_Requirement:_ Output all of the data below exactly as given.

_Dataset section:_
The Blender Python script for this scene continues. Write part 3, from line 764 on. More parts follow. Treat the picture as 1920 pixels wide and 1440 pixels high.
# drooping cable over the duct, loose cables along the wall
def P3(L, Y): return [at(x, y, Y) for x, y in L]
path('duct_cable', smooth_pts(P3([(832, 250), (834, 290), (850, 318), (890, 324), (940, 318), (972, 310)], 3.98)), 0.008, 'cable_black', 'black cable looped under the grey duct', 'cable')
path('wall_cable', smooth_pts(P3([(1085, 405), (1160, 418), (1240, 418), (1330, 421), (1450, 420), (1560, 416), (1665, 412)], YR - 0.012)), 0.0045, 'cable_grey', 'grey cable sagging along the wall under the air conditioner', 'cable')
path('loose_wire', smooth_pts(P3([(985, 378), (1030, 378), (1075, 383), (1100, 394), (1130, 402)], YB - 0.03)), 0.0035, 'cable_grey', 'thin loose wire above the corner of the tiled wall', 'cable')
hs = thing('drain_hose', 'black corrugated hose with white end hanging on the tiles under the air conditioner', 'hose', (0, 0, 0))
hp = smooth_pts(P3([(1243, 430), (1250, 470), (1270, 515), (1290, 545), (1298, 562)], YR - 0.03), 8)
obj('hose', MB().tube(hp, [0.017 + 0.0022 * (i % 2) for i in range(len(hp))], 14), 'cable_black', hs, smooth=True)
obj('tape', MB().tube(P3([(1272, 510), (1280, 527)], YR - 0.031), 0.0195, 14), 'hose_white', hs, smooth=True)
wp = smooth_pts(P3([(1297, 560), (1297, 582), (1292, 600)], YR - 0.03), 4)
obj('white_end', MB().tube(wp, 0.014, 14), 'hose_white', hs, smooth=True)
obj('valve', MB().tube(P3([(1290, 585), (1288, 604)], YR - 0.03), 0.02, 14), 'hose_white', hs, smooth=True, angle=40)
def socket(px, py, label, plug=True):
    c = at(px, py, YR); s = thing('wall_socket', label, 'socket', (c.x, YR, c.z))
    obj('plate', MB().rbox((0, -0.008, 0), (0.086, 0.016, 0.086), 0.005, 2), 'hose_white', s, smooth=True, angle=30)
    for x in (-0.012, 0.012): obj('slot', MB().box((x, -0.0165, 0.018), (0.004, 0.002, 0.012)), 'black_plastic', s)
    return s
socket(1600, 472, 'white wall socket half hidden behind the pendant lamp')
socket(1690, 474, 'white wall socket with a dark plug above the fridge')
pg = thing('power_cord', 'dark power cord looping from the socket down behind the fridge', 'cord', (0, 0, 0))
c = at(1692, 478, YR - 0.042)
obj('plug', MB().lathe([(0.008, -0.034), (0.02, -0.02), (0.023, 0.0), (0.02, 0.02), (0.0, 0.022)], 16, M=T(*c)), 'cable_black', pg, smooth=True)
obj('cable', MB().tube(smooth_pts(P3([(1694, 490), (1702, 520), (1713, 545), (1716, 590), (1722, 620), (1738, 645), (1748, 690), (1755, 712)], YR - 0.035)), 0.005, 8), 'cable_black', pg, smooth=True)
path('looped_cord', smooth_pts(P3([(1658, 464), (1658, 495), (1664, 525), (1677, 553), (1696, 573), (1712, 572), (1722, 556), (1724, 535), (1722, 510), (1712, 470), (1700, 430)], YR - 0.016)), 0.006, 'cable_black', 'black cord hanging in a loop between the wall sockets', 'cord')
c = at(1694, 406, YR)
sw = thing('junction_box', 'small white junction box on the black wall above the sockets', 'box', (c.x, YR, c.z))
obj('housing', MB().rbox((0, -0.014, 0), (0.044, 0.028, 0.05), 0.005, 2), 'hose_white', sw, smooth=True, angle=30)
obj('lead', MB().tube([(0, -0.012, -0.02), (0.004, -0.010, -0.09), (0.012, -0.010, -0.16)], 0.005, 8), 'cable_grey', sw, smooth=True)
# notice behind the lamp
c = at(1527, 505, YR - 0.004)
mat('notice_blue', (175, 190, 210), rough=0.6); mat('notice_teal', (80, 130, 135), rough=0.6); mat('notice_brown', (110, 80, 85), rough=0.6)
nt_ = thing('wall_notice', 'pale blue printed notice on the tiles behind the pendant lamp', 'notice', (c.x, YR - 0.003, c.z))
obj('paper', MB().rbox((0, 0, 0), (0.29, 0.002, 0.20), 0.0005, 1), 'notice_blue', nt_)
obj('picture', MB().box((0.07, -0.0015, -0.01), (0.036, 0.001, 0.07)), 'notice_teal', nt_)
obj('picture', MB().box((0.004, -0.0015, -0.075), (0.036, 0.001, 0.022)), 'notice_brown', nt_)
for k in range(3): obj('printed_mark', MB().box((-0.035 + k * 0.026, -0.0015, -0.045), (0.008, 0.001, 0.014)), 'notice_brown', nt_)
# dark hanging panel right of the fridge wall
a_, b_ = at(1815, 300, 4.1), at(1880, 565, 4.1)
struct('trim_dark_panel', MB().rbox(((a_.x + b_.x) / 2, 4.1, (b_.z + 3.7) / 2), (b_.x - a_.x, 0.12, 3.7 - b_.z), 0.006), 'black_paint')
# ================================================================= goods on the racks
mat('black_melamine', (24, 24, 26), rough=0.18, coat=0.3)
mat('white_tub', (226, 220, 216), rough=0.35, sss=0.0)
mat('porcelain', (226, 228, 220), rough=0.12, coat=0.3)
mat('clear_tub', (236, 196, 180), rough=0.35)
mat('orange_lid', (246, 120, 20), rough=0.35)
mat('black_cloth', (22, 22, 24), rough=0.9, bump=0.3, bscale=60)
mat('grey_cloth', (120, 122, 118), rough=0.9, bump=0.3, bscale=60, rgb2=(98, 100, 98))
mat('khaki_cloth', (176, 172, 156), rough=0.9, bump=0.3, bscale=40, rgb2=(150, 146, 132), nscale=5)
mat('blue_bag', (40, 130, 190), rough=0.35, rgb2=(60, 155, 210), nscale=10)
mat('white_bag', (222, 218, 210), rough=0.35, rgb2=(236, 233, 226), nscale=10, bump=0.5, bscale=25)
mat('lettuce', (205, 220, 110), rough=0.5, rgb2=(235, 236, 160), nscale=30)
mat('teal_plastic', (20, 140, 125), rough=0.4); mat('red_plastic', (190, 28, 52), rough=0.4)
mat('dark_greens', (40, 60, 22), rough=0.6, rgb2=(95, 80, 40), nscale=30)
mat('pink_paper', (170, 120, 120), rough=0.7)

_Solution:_
The Blender Python script for this scene continues. Write part 3, from line 764 on. More parts follow. Treat the picture as 1920 pixels wide and 1440 pixels high.
# drooping cable over the duct, loose cables along the wall
def P3(L, Y): return [at(x, y, Y) for x, y in L]
path('duct_cable', smooth_pts(P3([(832, 250), (834, 290), (850, 318), (890, 324), (940, 318), (972, 310)], 3.98)), 0.008, 'cable_black', 'black cable looped under the grey duct', 'cable')
path('wall_cable', smooth_pts(P3([(1085, 405), (1160, 418), (1240, 418), (1330, 421), (1450, 420), (1560, 416), (1665, 412)], YR - 0.012)), 0.0045, 'cable_grey', 'grey cable sagging along the wall under the air conditioner', 'cable')
path('loose_wire', smooth_pts(P3([(985, 378), (1030, 378), (1075, 383), (1100, 394), (1130, 402)], YB - 0.03)), 0.0035, 'cable_grey', 'thin loose wire above the corner of the tiled wall', 'cable')
hs = thing('drain_hose', 'black corrugated hose with white end hanging on the tiles under the air conditioner', 'hose', (0, 0, 0))
hp = smooth_pts(P3([(1243, 430), (1250, 470), (1270, 515), (1290, 545), (1298, 562)], YR - 0.03), 8)
obj('hose', MB().tube(hp, [0.017 + 0.0022 * (i % 2) for i in range(len(hp))], 14), 'cable_black', hs, smooth=True)
obj('tape', MB().tube(P3([(1272, 510), (1280, 527)], YR - 0.031), 0.0195, 14), 'hose_white', hs, smooth=True)
wp = smooth_pts(P3([(1297, 560), (1297, 582), (1292, 600)], YR - 0.03), 4)
obj('white_end', MB().tube(wp, 0.014, 14), 'hose_white', hs, smooth=True)
obj('valve', MB().tube(P3([(1290, 585), (1288, 604)], YR - 0.03), 0.02, 14), 'hose_white', hs, smooth=True, angle=40)
def socket(px, py, label, plug=True):
    c = at(px, py, YR); s = thing('wall_socket', label, 'socket', (c.x, YR, c.z))
    obj('plate', MB().rbox((0, -0.008, 0), (0.086, 0.016, 0.086), 0.005, 2), 'hose_white', s, smooth=True, angle=30)
    for x in (-0.012, 0.012): obj('slot', MB().box((x, -0.0165, 0.018), (0.004, 0.002, 0.012)), 'black_plastic', s)
    return s
socket(1600, 472, 'white wall socket half hidden behind the pendant lamp')
socket(1690, 474, 'white wall socket with a dark plug above the fridge')
pg = thing('power_cord', 'dark power cord looping from the socket down behind the fridge', 'cord', (0, 0, 0))
c = at(1692, 478, YR - 0.042)
obj('plug', MB().lathe([(0.008, -0.034), (0.02, -0.02), (0.023, 0.0), (0.02, 0.02), (0.0, 0.022)], 16, M=T(*c)), 'cable_black', pg, smooth=True)
obj('cable', MB().tube(smooth_pts(P3([(1694, 490), (1702, 520), (1713, 545), (1716, 590), (1722, 620), (1738, 645), (1748, 690), (1755, 712)], YR - 0.035)), 0.005, 8), 'cable_black', pg, smooth=True)
path('looped_cord', smooth_pts(P3([(1658, 464), (1658, 495), (1664, 525), (1677, 553), (1696, 573), (1712, 572), (1722, 556), (1724, 535), (1722, 510), (1712, 470), (1700, 430)], YR - 0.016)), 0.006, 'cable_black', 'black cord hanging in a loop between the wall sockets', 'cord')
c = at(1694, 406, YR)
sw = thing('junction_box', 'small white junction box on the black wall above the sockets', 'box', (c.x, YR, c.z))
obj('housing', MB().rbox((0, -0.014, 0), (0.044, 0.028, 0.05), 0.005, 2), 'hose_white', sw, smooth=True, angle=30)
obj('lead', MB().tube([(0, -0.012, -0.02), (0.004, -0.010, -0.09), (0.012, -0.010, -0.16)], 0.005, 8), 'cable_grey', sw, smooth=True)
# notice behind the lamp
c = at(1527, 505, YR - 0.004)
mat('notice_blue', (175, 190, 210), rough=0.6); mat('notice_teal', (80, 130, 135), rough=0.6); mat('notice_brown', (110, 80, 85), rough=0.6)
nt_ = thing('wall_notice', 'pale blue printed notice on the tiles behind the pendant lamp', 'notice', (c.x, YR - 0.003, c.z))
obj('paper', MB().rbox((0, 0, 0), (0.29, 0.002, 0.20), 0.0005, 1), 'notice_blue', nt_)
obj('picture', MB().box((0.07, -0.0015, -0.01), (0.036, 0.001, 0.07)), 'notice_teal', nt_)
obj('picture', MB().box((0.004, -0.0015, -0.075), (0.036, 0.001, 0.022)), 'notice_brown', nt_)
for k in range(3): obj('printed_mark', MB().box((-0.035 + k * 0.026, -0.0015, -0.045), (0.008, 0.001, 0.014)), 'notice_brown', nt_)
# dark hanging panel right of the fridge wall
a_, b_ = at(1815, 300, 4.1), at(1880, 565, 4.1)
struct('trim_dark_panel', MB().rbox(((a_.x + b_.x) / 2, 4.1, (b_.z + 3.7) / 2), (b_.x - a_.x, 0.12, 3.7 - b_.z), 0.006), 'black_paint')
# ================================================================= goods on the racks
mat('black_melamine', (24, 24, 26), rough=0.18, coat=0.3)
mat('white_tub', (226, 220, 216), rough=0.35, sss=0.0)
mat('porcelain', (226, 228, 220), rough=0.12, coat=0.3)
mat('clear_tub', (236, 196, 180), rough=0.35)
mat('orange_lid', (246, 120, 20), rough=0.35)
mat('black_cloth', (22, 22, 24), rough=0.9, bump=0.3, bscale=60)
mat('grey_cloth', (120, 122, 118), rough=0.9, bump=0.3, bscale=60, rgb2=(98, 100, 98))
mat('khaki_cloth', (176, 172, 156), rough=0.9, bump=0.3, bscale=40, rgb2=(150, 146, 132), nscale=5)
mat('blue_bag', (40, 130, 190), rough=0.35, rgb2=(60, 155, 210), nscale=10)
mat('white_bag', (222, 218, 210), rough=0.35, rgb2=(236, 233, 226), nscale=10, bump=0.5, bscale=25)
mat('lettuce', (205, 220, 110), rough=0.5, rgb2=(235, 236, 160), nscale=30)
mat('teal_plastic', (20, 140, 125), rough=0.4); mat('red_plastic', (190, 28, 52), rough=0.4)
mat('dark_greens', (40, 60, 22), rough=0.6, rgb2=(95, 80, 40), nscale=30)
mat('pink_paper', (170, 120, 120), rough=0.7)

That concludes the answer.